What is asked: Set down exactly the lines of the listing below, please, beginning with the first and ending with the line that holds "PI = math.pi".

Dataset excerpt:
>> begin

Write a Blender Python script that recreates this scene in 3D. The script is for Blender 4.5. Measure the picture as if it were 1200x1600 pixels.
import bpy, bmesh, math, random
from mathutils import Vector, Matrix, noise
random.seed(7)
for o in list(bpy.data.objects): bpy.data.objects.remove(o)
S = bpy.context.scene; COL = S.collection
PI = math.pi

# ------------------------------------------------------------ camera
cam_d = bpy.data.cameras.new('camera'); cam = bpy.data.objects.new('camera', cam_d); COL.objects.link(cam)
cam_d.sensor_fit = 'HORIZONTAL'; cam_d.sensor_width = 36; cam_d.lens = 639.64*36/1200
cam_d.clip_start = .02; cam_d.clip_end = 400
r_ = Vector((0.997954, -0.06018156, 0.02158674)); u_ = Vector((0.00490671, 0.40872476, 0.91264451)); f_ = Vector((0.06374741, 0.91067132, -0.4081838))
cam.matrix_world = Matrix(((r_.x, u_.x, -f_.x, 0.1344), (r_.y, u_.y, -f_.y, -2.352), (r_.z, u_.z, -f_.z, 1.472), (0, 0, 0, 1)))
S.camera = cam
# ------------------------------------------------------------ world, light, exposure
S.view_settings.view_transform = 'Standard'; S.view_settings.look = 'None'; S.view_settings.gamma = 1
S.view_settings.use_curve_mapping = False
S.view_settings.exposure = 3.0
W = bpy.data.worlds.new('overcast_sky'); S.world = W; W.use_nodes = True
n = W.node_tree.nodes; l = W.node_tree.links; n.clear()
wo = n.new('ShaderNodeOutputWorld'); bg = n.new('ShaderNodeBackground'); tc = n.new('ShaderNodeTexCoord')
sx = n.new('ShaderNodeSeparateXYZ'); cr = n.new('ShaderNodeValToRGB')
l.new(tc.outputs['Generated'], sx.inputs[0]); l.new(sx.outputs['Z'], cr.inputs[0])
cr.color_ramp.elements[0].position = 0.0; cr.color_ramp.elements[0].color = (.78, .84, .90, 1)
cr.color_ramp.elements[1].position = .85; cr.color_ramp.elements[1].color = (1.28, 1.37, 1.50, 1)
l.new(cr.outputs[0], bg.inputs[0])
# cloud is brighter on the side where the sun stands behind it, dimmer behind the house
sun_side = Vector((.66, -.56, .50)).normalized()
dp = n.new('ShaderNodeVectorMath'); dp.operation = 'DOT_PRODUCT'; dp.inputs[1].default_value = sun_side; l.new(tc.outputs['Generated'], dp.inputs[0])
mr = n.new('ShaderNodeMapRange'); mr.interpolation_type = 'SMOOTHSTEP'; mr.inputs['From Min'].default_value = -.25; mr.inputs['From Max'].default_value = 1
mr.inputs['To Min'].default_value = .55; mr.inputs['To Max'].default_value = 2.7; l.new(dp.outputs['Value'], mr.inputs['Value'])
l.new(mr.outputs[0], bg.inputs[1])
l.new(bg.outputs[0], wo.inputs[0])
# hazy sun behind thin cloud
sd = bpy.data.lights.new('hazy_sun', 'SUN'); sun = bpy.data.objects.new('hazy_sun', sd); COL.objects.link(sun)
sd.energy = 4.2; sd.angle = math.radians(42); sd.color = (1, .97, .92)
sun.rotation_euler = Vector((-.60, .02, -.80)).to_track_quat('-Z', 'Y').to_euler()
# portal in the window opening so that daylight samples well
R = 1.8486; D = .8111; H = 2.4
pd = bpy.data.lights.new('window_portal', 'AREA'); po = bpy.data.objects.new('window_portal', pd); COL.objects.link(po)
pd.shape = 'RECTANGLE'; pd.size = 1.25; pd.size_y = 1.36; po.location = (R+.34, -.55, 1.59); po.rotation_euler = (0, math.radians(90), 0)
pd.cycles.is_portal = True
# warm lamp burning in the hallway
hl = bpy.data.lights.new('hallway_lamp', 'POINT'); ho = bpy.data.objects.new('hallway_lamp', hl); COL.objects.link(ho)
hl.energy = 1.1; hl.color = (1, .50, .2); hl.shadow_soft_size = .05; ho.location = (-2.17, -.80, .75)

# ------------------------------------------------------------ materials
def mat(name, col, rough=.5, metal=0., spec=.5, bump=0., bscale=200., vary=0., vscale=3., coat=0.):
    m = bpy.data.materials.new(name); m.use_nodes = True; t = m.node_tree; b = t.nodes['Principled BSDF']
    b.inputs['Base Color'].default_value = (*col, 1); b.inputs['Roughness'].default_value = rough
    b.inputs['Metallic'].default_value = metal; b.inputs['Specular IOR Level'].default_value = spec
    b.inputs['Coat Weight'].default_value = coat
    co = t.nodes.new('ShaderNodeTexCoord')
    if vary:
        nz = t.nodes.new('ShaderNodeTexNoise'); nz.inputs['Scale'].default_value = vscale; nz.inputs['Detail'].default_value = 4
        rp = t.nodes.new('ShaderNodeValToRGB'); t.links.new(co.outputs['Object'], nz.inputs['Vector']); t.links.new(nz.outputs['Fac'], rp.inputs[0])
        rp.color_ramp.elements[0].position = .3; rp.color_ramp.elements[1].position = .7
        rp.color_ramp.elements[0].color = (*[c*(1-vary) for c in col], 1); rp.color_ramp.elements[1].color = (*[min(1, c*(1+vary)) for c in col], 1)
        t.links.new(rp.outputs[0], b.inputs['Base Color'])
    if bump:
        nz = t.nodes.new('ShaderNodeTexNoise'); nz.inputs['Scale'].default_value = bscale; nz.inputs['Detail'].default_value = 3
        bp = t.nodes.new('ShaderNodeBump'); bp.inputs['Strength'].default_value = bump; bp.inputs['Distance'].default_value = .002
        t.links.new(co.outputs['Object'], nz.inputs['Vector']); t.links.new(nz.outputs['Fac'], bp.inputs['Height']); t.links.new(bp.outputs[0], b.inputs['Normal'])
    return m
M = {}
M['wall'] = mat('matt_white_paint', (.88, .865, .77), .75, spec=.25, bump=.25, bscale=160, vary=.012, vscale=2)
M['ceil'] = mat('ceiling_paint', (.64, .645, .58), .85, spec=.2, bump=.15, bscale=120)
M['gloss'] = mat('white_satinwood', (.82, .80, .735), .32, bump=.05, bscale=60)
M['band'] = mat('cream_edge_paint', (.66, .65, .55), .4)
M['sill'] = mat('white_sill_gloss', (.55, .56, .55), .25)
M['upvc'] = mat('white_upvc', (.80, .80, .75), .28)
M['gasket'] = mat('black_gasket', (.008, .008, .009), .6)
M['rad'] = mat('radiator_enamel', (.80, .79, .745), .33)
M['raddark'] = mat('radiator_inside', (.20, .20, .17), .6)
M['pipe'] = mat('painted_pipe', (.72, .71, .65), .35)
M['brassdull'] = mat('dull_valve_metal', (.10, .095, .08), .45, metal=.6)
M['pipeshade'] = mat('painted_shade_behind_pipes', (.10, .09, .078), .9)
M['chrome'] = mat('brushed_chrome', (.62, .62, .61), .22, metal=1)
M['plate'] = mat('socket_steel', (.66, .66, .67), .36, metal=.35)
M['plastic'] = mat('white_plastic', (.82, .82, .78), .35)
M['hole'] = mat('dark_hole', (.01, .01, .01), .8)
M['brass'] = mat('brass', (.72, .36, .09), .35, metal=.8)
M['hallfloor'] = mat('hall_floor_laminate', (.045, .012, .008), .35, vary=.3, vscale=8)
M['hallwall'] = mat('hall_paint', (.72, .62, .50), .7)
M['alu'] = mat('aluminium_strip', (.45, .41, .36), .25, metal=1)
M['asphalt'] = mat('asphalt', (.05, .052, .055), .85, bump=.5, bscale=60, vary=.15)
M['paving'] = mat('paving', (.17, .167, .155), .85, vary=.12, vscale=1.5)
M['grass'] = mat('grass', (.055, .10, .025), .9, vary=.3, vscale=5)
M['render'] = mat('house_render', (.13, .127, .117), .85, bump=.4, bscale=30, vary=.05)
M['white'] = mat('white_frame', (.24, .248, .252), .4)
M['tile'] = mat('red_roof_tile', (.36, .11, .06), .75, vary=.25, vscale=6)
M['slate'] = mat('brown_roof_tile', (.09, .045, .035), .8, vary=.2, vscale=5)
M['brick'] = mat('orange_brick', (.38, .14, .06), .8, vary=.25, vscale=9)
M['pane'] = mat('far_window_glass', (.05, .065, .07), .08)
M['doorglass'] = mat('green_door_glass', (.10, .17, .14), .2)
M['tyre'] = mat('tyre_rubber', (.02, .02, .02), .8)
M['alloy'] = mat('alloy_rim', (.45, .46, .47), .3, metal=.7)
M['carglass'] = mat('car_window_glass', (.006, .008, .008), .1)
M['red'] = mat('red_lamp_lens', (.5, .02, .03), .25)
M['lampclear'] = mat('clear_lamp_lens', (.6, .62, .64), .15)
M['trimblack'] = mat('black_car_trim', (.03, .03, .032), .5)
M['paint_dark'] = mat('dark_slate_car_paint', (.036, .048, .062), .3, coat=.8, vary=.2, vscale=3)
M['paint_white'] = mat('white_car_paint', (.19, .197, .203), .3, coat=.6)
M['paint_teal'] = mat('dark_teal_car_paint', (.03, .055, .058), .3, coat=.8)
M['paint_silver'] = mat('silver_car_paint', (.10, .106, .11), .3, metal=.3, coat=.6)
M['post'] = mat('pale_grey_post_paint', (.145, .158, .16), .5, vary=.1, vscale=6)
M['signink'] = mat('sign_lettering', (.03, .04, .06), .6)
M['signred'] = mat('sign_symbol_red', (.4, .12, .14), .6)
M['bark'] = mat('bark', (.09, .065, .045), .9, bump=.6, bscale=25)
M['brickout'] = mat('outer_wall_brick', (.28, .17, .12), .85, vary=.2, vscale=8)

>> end

Completed task:
Write a Blender Python script that recreates this scene in 3D. The script is for Blender 4.5. Measure the picture as if it were 1200x1600 pixels.
import bpy, bmesh, math, random
from mathutils import Vector, Matrix, noise
random.seed(7)
for o in list(bpy.data.objects): bpy.data.objects.remove(o)
S = bpy.context.scene; COL = S.collection
PI = math.pi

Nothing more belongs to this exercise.